# START OF Dataset section

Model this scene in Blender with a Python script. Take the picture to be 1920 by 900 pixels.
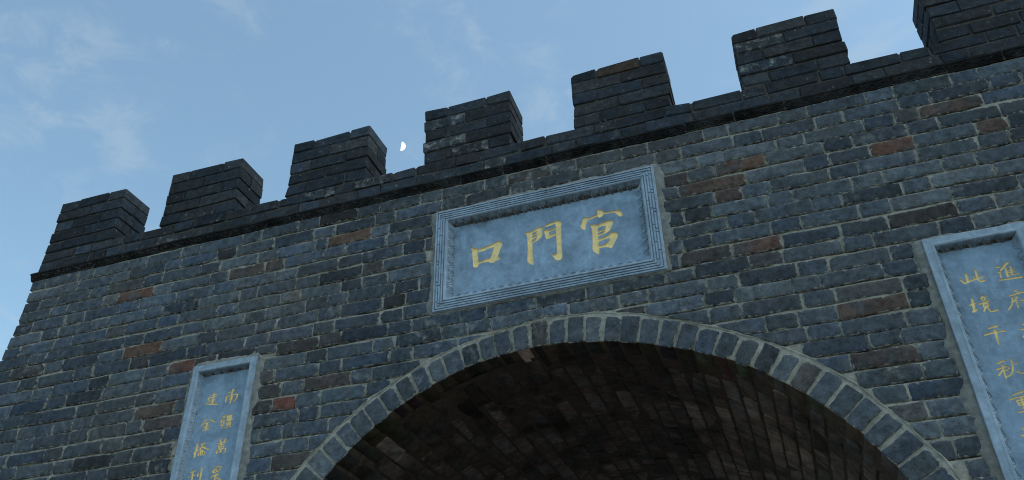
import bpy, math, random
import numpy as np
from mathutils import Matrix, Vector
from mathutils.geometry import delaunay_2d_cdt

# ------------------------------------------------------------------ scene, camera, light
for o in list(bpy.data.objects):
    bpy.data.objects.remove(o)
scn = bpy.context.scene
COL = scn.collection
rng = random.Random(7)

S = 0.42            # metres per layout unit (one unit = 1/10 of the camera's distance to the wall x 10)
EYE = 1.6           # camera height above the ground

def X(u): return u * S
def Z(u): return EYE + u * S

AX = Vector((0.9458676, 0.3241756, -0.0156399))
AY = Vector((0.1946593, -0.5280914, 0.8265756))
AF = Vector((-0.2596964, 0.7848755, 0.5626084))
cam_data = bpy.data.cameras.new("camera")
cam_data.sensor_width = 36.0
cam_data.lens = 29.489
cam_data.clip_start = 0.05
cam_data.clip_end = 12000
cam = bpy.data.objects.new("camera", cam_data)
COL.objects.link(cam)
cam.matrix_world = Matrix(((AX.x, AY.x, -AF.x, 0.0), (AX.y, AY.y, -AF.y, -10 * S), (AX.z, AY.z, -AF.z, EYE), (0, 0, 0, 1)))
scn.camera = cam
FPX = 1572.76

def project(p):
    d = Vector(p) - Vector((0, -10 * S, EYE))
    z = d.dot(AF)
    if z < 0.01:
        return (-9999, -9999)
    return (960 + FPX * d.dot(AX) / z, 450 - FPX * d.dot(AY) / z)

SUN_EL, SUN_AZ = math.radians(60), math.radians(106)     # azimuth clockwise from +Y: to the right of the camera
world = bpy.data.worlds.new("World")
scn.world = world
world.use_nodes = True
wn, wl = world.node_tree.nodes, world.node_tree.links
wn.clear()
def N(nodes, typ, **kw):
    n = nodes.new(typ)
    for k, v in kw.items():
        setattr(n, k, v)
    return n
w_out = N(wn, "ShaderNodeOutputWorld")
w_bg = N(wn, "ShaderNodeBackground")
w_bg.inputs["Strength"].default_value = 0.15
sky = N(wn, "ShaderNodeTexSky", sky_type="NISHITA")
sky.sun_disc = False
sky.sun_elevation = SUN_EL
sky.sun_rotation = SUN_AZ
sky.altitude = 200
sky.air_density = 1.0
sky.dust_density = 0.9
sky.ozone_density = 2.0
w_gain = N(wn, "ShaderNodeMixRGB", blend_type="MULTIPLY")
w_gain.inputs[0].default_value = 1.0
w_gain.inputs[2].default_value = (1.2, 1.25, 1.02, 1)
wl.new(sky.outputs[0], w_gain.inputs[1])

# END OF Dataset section

### To do:
Quote the material word for word, dropping any images it holds.

### Solution:
Model this scene in Blender with a Python script. Take the picture to be 1920 by 900 pixels.
import bpy, math, random
import numpy as np
from mathutils import Matrix, Vector
from mathutils.geometry import delaunay_2d_cdt

# ------------------------------------------------------------------ scene, camera, light
for o in list(bpy.data.objects):
    bpy.data.objects.remove(o)
scn = bpy.context.scene
COL = scn.collection
rng = random.Random(7)

S = 0.42            # metres per layout unit (one unit = 1/10 of the camera's distance to the wall x 10)
EYE = 1.6           # camera height above the ground

def X(u): return u * S
def Z(u): return EYE + u * S

AX = Vector((0.9458676, 0.3241756, -0.0156399))
AY = Vector((0.1946593, -0.5280914, 0.8265756))
AF = Vector((-0.2596964, 0.7848755, 0.5626084))
cam_data = bpy.data.cameras.new("camera")
cam_data.sensor_width = 36.0
cam_data.lens = 29.489
cam_data.clip_start = 0.05
cam_data.clip_end = 12000
cam = bpy.data.objects.new("camera", cam_data)
COL.objects.link(cam)
cam.matrix_world = Matrix(((AX.x, AY.x, -AF.x, 0.0), (AX.y, AY.y, -AF.y, -10 * S), (AX.z, AY.z, -AF.z, EYE), (0, 0, 0, 1)))
scn.camera = cam
FPX = 1572.76

def project(p):
    d = Vector(p) - Vector((0, -10 * S, EYE))
    z = d.dot(AF)
    if z < 0.01:
        return (-9999, -9999)
    return (960 + FPX * d.dot(AX) / z, 450 - FPX * d.dot(AY) / z)

SUN_EL, SUN_AZ = math.radians(60), math.radians(106)     # azimuth clockwise from +Y: to the right of the camera
world = bpy.data.worlds.new("World")
scn.world = world
world.use_nodes = True
wn, wl = world.node_tree.nodes, world.node_tree.links
wn.clear()
def N(nodes, typ, **kw):
    n = nodes.new(typ)
    for k, v in kw.items():
        setattr(n, k, v)
    return n
w_out = N(wn, "ShaderNodeOutputWorld")
w_bg = N(wn, "ShaderNodeBackground")
w_bg.inputs["Strength"].default_value = 0.15
sky = N(wn, "ShaderNodeTexSky", sky_type="NISHITA")
sky.sun_disc = False
sky.sun_elevation = SUN_EL
sky.sun_rotation = SUN_AZ
sky.altitude = 200
sky.air_density = 1.0
sky.dust_density = 0.9
sky.ozone_density = 2.0
w_gain = N(wn, "ShaderNodeMixRGB", blend_type="MULTIPLY")
w_gain.inputs[0].default_value = 1.0
w_gain.inputs[2].default_value = (1.2, 1.25, 1.02, 1)
wl.new(sky.outputs[0], w_gain.inputs[1])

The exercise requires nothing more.